Flexibility is a good quality to possess. Now, I don't mean the "doing splits" kind of flexible, but the being able to change plans kind of flexible.
(Although, being able to do splits would be interesting.)
I planned to go somewhere this evening to meet with someone. I was getting ready to eat supper and then go shower when Ryan started acting funny. Not "ha-ha" funny, but just quiet. It didn't take long before he started crying and said he had a headache and didn't feel good. Just like that, my plans changed.
Now, I am watching an old Disney movie, Rascal with Ryan; it's about a boy and his pet raccoon. I could be at my meeting, mowing yard, weeding out the herbs, or cleaning something. Instead, plans changed and I needed to be flexible.
Did I like my plans changed? No.
Do I feel like watching a movie? Maybe later, after dark, but not now.
Do I take the change in plans in stride? Not always.
For the most part, I like to know what I am doing, and when. I like structure. I like schedules, daily planners, and to-do lists.
But I also like to be able to "go with the flow" and be able to adapt to whatever comes my way. Just like so many things in life, it comes down to balance. One extreme or the other is never good. I learned when my children were babies, that strict schedules and I never really worked. Every time something would happen and the schedule got messed up, I was frustrated and anxious. We just did better having a flexible schedule that accounted for the unexpected.

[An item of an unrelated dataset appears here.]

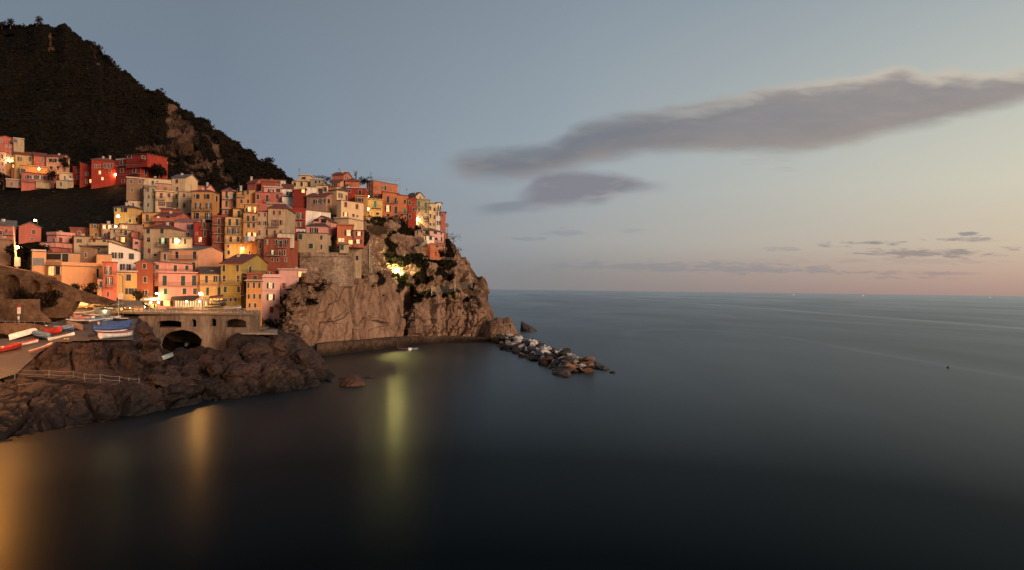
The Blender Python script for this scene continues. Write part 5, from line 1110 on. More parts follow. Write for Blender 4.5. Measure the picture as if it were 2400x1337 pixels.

I guess that's just how I am wired. Or short-wired as the case may be. It would be easy to get angry, and honestly, sometimes I do, when things change and life throws me a curve ball, but everyone is happier when I can be flexible.
I have a work schedule, and events with the family that can't just be changed, but sometimes there are things that I can adjust or work around if I have to. It is in those times that I can choose what my priorities are.
Tonight I choose to be a mother to a little boy who needs me to be here.
And I am thankful I have the option.